> _Task to complete_
Quote exactly and only this range of lines in the data below: the line that holds "Recreate this scene" to the line that holds "BULB = 1550.0", both included.

> _Data shown_
▬▬▬
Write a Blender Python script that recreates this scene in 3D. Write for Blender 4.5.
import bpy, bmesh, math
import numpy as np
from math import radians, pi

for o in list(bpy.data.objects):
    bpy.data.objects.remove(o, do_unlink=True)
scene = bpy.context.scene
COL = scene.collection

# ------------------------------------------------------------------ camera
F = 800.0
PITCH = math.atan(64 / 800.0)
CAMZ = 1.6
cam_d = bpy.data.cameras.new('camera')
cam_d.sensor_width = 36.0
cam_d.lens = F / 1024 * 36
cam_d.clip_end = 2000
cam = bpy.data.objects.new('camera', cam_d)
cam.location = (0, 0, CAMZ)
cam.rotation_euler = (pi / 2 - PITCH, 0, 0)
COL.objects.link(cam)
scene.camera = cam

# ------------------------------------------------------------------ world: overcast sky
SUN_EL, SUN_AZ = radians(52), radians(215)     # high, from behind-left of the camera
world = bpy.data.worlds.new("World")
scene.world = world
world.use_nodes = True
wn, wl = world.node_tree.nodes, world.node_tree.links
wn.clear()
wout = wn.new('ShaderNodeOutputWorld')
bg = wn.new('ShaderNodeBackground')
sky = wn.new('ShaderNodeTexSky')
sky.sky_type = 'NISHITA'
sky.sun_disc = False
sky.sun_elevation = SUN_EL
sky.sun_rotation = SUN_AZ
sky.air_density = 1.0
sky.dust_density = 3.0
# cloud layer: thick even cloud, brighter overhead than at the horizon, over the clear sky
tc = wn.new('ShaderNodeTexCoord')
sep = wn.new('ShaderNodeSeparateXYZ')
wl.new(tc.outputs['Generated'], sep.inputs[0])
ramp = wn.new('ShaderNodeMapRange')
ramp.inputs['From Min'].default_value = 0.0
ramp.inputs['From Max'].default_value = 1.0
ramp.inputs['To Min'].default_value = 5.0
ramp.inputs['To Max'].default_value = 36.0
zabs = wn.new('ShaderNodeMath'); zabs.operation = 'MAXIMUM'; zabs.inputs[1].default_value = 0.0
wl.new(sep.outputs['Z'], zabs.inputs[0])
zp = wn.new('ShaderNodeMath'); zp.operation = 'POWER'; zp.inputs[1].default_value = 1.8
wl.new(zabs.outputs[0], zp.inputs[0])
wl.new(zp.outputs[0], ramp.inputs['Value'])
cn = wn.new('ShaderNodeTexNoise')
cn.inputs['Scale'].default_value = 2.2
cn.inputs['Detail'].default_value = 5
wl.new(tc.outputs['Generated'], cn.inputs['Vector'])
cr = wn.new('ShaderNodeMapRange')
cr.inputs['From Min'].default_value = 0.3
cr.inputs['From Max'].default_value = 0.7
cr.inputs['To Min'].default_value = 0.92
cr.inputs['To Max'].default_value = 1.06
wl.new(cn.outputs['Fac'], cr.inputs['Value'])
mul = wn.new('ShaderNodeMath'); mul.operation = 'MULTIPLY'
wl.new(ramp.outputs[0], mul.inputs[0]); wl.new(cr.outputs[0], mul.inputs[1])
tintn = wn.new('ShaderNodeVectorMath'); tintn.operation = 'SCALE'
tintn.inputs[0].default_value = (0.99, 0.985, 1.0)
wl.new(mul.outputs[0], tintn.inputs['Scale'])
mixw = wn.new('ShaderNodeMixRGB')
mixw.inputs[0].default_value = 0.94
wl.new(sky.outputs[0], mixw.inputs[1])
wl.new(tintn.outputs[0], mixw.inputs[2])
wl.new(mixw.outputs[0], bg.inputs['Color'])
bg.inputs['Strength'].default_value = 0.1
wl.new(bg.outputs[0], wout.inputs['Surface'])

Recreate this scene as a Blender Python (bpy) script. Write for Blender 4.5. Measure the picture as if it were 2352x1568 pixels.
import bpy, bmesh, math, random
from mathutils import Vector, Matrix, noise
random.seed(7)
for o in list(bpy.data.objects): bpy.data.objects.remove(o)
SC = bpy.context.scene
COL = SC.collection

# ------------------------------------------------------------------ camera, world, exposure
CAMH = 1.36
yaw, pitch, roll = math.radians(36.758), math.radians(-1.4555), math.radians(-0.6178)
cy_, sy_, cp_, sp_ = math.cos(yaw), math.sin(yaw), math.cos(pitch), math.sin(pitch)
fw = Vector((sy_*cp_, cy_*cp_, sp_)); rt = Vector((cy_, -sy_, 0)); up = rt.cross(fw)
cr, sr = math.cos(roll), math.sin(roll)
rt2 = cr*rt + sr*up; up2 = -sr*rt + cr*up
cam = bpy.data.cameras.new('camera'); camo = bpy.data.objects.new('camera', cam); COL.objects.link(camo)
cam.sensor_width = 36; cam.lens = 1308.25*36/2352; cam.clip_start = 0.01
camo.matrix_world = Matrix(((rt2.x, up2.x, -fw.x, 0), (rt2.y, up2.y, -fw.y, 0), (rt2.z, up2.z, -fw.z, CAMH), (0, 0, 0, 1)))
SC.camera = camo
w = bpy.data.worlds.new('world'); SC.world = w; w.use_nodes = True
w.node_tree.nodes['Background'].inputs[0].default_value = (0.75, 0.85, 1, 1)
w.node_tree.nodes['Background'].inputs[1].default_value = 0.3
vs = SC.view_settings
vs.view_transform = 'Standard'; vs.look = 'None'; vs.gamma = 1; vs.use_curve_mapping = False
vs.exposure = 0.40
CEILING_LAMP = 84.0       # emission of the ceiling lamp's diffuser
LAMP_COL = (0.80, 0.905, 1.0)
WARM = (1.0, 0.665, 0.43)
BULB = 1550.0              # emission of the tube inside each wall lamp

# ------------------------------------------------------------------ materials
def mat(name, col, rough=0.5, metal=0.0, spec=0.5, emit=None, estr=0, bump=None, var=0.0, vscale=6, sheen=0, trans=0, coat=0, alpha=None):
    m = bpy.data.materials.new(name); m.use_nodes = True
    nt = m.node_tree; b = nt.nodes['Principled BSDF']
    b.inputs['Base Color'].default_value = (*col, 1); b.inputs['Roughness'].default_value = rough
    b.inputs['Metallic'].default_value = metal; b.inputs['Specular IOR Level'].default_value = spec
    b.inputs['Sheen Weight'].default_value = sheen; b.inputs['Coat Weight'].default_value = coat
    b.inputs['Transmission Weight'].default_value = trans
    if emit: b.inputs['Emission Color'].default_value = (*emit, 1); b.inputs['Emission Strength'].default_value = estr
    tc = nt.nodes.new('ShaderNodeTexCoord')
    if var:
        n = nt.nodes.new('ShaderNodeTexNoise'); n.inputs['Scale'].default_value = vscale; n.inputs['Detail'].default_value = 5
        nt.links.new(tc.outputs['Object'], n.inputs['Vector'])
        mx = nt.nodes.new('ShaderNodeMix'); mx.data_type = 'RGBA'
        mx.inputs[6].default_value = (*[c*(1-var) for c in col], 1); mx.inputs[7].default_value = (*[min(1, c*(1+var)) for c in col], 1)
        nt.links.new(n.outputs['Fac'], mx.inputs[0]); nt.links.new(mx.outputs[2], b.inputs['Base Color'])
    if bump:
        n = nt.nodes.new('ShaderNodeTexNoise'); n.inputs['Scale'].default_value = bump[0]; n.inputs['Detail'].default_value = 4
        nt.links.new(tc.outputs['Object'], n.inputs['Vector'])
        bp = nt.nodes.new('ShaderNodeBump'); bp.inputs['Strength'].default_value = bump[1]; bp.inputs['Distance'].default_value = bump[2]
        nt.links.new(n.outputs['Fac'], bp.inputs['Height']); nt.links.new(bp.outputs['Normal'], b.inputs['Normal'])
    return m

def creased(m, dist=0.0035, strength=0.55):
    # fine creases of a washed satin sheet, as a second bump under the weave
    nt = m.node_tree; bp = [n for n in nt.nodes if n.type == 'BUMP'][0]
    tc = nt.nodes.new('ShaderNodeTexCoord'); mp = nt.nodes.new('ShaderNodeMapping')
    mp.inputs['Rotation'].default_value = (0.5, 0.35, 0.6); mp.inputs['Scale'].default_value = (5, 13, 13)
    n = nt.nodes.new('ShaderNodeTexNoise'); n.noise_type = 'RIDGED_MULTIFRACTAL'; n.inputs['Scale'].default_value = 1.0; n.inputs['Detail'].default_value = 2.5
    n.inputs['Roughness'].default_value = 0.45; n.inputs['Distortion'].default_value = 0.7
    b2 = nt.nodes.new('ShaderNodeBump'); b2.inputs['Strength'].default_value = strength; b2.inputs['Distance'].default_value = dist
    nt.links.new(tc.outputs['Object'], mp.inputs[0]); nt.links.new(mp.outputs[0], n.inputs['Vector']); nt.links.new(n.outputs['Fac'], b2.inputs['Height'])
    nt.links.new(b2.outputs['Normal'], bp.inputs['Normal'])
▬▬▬
> _Problem solution_
Recreate this scene as a Blender Python (bpy) script. Write for Blender 4.5. Measure the picture as if it were 2352x1568 pixels.
import bpy, bmesh, math, random
from mathutils import Vector, Matrix, noise
random.seed(7)
for o in list(bpy.data.objects): bpy.data.objects.remove(o)
SC = bpy.context.scene
COL = SC.collection

# ------------------------------------------------------------------ camera, world, exposure
CAMH = 1.36
yaw, pitch, roll = math.radians(36.758), math.radians(-1.4555), math.radians(-0.6178)
cy_, sy_, cp_, sp_ = math.cos(yaw), math.sin(yaw), math.cos(pitch), math.sin(pitch)
fw = Vector((sy_*cp_, cy_*cp_, sp_)); rt = Vector((cy_, -sy_, 0)); up = rt.cross(fw)
cr, sr = math.cos(roll), math.sin(roll)
rt2 = cr*rt + sr*up; up2 = -sr*rt + cr*up
cam = bpy.data.cameras.new('camera'); camo = bpy.data.objects.new('camera', cam); COL.objects.link(camo)
cam.sensor_width = 36; cam.lens = 1308.25*36/2352; cam.clip_start = 0.01
camo.matrix_world = Matrix(((rt2.x, up2.x, -fw.x, 0), (rt2.y, up2.y, -fw.y, 0), (rt2.z, up2.z, -fw.z, CAMH), (0, 0, 0, 1)))
SC.camera = camo
w = bpy.data.worlds.new('world'); SC.world = w; w.use_nodes = True
w.node_tree.nodes['Background'].inputs[0].default_value = (0.75, 0.85, 1, 1)
w.node_tree.nodes['Background'].inputs[1].default_value = 0.3
vs = SC.view_settings
vs.view_transform = 'Standard'; vs.look = 'None'; vs.gamma = 1; vs.use_curve_mapping = False
vs.exposure = 0.40
CEILING_LAMP = 84.0       # emission of the ceiling lamp's diffuser
LAMP_COL = (0.80, 0.905, 1.0)
WARM = (1.0, 0.665, 0.43)
BULB = 1550.0              # emission of the tube inside each wall lamp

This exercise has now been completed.